What the task asks: Repeat the lines of the data that follow, please, starting at the first and stopping after the one with "from mathutils import Vector, Matrix".

===== Given material =====

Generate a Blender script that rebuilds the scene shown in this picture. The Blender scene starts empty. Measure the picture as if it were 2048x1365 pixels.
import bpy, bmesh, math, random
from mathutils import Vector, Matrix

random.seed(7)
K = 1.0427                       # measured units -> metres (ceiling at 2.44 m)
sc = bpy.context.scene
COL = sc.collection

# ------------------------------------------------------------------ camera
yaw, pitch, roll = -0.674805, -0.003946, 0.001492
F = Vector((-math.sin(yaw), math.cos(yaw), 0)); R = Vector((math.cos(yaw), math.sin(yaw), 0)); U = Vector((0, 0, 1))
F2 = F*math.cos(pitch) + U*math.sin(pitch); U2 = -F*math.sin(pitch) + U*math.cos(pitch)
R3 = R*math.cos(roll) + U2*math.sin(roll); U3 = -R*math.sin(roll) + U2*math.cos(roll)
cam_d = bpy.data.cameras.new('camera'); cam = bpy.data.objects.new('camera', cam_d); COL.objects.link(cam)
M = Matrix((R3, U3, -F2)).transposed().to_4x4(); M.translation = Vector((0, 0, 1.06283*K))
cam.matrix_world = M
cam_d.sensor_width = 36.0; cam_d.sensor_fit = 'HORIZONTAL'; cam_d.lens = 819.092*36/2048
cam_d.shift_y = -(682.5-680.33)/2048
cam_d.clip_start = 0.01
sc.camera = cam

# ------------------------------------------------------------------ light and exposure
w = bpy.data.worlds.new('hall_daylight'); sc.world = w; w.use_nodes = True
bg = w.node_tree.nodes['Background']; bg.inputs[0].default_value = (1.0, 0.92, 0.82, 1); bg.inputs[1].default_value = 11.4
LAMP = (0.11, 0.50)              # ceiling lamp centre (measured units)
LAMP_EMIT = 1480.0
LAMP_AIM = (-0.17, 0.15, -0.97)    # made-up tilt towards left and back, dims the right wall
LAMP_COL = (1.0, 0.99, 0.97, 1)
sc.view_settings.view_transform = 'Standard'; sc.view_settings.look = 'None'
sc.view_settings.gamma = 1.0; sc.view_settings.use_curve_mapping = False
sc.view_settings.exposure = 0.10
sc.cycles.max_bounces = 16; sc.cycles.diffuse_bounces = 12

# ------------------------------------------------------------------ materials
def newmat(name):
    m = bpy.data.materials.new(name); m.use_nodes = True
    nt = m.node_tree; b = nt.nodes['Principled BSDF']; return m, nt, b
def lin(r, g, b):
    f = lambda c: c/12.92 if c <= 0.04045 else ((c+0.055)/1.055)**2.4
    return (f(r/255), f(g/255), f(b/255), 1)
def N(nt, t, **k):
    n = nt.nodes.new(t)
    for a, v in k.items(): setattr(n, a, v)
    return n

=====

Expected output:
Generate a Blender script that rebuilds the scene shown in this picture. The Blender scene starts empty. Measure the picture as if it were 2048x1365 pixels.
import bpy, bmesh, math, random
from mathutils import Vector, Matrix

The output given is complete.